By Gwladys Fouche
OSLO (Reuters) – Norway will ask the United States to more than double the number of U.S. Marines stationed in the country in a move that could raise tensions with its eastern neighbor Russia.
The government in Oslo has grown increasingly concerned about Russia following its annexation of Crimea in 2014.
Some 330 U.S. Marines were scheduled to leave Norway at the end of this year after an initial contingent arrived in January 2017 to train for fighting in winter conditions. They are the first foreign troops to be stationed in Norway, a member of NATO, since World War Two.
The initial decision to welcome the Marines irked Russia and Moscow said it would worsen bilateral relations and escalate tensions on NATO’s northern flank.
Foreign Minister Ine Eriksen Soereide told reporters the decision did not constitute the establishment of a permanent U.S. base in Norway and was not targeted at Russia.

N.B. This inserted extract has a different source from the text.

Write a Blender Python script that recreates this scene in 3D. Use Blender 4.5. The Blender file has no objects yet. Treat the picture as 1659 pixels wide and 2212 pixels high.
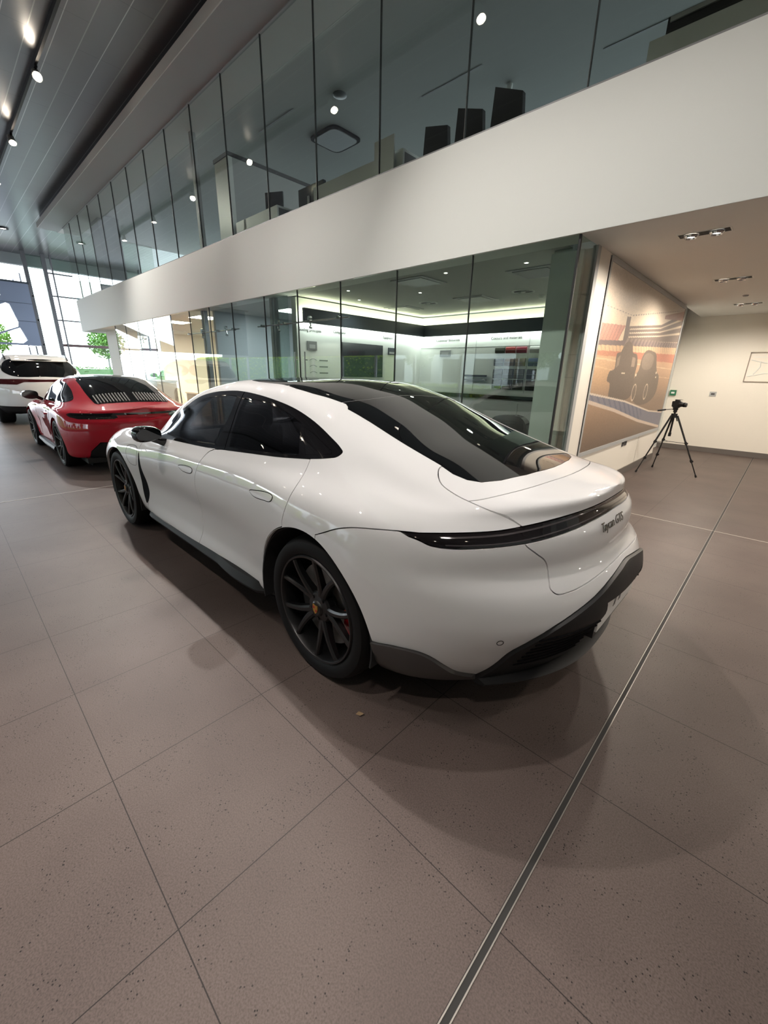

“There are no American bases on Norwegian soil,” she said, adding the decision had broad parliamentary support.
Oslo will ask Washington to send 700 Marines from 2019, compared with 330 presently. The additional numbers will be based closer to the border with Russia in the Inner Troms region in the Norwegian Arctic, rather than in central Norway.
The rotation of forces will last for a five-year period compared with an initial posting that ran for six months from the start of 2017, and then was extended last June.
In addition the U.S. want to build infrastructure that could accommodate up to four U.S. fighter jets at a base 65 km (40 miles) south of Oslo, as part of a European deterrence initiative launched after Russia’s annexation of Crimea in 2014.
Norway said the expanded invitation was about NATO training and improving winter fighting capability.
“Allies get better at training together,” Defence Minister Frank Bakke-Jensen told reporters.
Soereide told Reuters in April that Oslo did not see Moscow as a military threat and that the threat of war in the Arctic, NATO’s northern flank, was “low”.
But she said Oslo saw challenges in the way Russia was developing, not only militarily but also in the areas of civil society, the rule of law and democracy.
The Russian embassy in Oslo was not available for comment.